# start of DATA SHOWN
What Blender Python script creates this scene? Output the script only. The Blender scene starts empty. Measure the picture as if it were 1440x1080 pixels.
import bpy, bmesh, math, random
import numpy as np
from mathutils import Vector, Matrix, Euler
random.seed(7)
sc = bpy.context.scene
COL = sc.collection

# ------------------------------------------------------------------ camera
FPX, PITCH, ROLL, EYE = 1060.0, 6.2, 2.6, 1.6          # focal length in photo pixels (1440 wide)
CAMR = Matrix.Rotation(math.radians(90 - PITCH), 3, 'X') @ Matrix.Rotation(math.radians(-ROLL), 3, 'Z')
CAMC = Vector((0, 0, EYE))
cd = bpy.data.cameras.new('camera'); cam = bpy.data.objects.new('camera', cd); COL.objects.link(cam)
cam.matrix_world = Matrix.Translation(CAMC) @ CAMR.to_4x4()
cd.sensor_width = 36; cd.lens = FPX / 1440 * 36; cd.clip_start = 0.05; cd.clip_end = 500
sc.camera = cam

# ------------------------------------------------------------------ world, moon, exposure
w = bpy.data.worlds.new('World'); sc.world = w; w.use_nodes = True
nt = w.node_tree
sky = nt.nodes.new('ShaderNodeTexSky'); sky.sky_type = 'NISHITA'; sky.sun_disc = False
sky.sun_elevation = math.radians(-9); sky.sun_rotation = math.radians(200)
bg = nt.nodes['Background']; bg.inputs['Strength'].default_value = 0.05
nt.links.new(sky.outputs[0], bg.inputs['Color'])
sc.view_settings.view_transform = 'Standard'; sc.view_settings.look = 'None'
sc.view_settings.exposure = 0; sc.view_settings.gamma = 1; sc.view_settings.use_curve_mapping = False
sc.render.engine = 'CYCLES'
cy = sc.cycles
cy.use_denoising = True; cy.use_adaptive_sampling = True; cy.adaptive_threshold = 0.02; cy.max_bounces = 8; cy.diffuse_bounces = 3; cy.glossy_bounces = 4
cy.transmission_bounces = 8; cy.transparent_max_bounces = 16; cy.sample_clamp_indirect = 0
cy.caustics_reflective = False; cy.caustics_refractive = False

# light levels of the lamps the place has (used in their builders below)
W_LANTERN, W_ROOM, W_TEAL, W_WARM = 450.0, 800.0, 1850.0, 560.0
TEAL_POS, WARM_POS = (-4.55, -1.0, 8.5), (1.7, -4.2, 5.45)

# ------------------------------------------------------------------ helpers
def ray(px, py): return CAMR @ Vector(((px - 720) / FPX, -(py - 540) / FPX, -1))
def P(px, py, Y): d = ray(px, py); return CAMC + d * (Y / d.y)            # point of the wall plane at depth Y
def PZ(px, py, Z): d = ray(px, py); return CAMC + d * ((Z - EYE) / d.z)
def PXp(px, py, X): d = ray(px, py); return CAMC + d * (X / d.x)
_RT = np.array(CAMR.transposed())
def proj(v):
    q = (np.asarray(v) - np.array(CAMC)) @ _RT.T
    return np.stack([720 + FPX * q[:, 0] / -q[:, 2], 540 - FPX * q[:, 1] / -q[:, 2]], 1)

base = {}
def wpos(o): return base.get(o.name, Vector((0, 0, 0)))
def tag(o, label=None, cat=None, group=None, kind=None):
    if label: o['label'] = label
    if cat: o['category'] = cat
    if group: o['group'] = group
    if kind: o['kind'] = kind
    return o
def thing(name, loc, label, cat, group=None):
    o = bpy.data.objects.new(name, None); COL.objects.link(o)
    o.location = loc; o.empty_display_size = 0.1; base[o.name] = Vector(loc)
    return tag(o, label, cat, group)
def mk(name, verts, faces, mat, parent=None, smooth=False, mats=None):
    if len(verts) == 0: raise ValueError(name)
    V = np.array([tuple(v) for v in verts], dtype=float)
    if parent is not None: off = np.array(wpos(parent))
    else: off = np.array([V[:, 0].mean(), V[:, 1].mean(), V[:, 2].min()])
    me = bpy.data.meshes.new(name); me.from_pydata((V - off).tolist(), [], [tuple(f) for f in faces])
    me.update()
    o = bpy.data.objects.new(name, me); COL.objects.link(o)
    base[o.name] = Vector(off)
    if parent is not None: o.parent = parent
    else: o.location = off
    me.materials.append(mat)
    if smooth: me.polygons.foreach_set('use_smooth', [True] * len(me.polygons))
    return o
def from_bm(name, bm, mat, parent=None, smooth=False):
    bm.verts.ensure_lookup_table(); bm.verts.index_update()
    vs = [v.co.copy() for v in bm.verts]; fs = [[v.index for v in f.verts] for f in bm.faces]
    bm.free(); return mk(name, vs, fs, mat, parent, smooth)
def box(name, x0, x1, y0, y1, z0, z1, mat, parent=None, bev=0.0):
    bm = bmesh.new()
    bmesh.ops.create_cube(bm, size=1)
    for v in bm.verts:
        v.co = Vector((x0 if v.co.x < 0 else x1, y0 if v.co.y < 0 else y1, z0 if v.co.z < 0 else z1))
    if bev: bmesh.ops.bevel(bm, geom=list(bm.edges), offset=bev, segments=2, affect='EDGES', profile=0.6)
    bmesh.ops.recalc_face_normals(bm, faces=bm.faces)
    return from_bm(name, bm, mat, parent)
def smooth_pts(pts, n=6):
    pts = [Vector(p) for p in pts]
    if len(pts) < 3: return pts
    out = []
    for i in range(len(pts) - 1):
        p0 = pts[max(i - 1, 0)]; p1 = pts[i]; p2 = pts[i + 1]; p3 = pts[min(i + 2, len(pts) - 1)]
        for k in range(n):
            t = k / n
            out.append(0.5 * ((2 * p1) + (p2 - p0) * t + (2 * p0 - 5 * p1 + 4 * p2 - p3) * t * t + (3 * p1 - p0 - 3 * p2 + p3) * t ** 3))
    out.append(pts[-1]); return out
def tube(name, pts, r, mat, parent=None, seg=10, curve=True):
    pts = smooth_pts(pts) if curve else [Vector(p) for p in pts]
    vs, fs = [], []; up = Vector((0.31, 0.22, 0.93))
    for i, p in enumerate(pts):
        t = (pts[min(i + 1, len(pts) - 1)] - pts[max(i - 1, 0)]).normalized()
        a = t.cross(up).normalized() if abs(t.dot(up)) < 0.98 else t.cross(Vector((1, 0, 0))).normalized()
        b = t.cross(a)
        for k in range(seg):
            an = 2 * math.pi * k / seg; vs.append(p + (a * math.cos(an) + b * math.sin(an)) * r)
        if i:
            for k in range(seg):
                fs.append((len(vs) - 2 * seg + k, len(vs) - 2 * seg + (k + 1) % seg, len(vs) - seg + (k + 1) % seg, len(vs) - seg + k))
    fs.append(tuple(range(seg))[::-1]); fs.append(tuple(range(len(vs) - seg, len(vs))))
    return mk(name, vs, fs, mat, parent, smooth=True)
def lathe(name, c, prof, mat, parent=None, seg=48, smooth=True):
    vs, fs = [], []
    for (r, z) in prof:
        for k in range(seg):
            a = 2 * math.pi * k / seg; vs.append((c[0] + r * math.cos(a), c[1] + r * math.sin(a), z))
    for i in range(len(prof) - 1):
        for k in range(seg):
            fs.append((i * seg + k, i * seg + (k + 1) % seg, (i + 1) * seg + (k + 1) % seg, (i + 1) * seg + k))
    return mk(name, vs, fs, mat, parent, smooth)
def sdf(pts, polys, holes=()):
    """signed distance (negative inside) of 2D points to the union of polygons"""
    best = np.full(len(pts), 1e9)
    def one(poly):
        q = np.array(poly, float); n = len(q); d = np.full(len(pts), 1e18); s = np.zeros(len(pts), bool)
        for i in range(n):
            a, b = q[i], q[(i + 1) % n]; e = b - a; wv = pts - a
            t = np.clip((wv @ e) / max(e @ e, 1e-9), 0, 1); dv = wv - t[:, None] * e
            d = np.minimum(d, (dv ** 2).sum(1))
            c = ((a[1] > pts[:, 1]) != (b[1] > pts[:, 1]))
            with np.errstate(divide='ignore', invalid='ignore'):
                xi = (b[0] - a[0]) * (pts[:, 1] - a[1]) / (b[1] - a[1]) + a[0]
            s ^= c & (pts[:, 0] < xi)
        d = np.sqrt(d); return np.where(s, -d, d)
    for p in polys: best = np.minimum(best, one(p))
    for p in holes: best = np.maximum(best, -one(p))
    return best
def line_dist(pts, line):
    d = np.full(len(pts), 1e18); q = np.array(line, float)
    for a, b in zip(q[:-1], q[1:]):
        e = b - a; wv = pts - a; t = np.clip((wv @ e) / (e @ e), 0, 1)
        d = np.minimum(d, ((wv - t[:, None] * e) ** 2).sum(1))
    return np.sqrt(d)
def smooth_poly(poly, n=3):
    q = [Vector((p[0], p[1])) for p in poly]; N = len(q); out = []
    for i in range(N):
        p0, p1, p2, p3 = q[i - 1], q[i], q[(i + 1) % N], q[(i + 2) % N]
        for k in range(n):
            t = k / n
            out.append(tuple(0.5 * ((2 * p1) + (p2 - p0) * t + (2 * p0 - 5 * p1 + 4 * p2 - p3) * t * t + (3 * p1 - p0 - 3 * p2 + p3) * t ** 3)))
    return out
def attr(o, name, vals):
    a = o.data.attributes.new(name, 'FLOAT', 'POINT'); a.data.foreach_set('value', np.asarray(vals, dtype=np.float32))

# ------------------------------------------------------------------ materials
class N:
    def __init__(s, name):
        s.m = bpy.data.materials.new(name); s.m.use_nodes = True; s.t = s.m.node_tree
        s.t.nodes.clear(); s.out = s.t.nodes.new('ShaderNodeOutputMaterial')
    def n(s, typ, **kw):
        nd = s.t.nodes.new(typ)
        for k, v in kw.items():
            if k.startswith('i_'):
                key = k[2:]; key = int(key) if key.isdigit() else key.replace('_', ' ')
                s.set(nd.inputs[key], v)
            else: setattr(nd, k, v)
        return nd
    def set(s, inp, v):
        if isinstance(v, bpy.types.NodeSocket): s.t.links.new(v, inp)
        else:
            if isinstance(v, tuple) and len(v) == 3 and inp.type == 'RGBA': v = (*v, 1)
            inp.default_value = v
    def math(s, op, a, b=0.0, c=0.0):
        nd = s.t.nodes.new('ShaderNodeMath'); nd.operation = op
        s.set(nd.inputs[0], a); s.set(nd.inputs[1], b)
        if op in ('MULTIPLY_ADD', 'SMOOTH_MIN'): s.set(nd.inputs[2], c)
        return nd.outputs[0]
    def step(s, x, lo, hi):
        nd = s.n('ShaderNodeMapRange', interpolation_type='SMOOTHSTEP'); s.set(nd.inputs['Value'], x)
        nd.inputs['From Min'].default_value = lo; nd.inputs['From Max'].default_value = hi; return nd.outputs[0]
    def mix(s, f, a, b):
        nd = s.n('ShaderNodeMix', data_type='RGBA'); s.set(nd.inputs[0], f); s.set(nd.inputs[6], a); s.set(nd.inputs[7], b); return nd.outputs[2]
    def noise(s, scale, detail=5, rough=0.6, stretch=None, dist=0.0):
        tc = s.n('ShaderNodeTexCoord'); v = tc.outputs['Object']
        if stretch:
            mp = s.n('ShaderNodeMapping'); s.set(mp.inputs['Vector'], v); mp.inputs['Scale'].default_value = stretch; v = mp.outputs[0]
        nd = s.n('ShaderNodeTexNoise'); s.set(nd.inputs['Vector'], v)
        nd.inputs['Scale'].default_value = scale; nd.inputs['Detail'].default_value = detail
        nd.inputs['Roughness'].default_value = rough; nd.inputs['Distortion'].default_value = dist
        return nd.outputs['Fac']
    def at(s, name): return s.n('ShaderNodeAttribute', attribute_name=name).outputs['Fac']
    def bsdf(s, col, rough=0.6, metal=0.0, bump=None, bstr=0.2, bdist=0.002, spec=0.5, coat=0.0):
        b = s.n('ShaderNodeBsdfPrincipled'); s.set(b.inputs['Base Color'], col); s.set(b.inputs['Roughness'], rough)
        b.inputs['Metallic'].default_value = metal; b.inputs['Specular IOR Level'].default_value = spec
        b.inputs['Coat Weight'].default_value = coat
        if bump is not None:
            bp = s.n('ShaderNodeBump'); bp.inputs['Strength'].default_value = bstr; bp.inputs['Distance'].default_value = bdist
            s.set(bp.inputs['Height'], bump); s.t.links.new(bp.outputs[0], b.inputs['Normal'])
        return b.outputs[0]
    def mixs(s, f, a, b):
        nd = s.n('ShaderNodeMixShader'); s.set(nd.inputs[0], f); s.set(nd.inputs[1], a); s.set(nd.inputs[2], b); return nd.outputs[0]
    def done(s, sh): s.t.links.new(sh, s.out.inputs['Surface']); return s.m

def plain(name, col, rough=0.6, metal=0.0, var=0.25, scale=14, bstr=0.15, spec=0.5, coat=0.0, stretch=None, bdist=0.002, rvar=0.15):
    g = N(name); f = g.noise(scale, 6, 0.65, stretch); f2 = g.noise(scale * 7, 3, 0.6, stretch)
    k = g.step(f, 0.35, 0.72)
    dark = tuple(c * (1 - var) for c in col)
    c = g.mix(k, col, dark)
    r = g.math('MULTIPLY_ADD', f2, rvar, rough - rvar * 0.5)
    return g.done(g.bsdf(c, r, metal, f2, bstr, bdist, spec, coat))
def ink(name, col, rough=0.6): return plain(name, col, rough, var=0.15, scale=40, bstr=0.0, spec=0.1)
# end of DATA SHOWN
Return exactly the opening lines of the listing above, ending with the line that has "sc.camera = cam".

What Blender Python script creates this scene? Output the script only. The Blender scene starts empty. Measure the picture as if it were 1440x1080 pixels.
import bpy, bmesh, math, random
import numpy as np
from mathutils import Vector, Matrix, Euler
random.seed(7)
sc = bpy.context.scene
COL = sc.collection

# ------------------------------------------------------------------ camera
FPX, PITCH, ROLL, EYE = 1060.0, 6.2, 2.6, 1.6          # focal length in photo pixels (1440 wide)
CAMR = Matrix.Rotation(math.radians(90 - PITCH), 3, 'X') @ Matrix.Rotation(math.radians(-ROLL), 3, 'Z')
CAMC = Vector((0, 0, EYE))
cd = bpy.data.cameras.new('camera'); cam = bpy.data.objects.new('camera', cd); COL.objects.link(cam)
cam.matrix_world = Matrix.Translation(CAMC) @ CAMR.to_4x4()
cd.sensor_width = 36; cd.lens = FPX / 1440 * 36; cd.clip_start = 0.05; cd.clip_end = 500
sc.camera = cam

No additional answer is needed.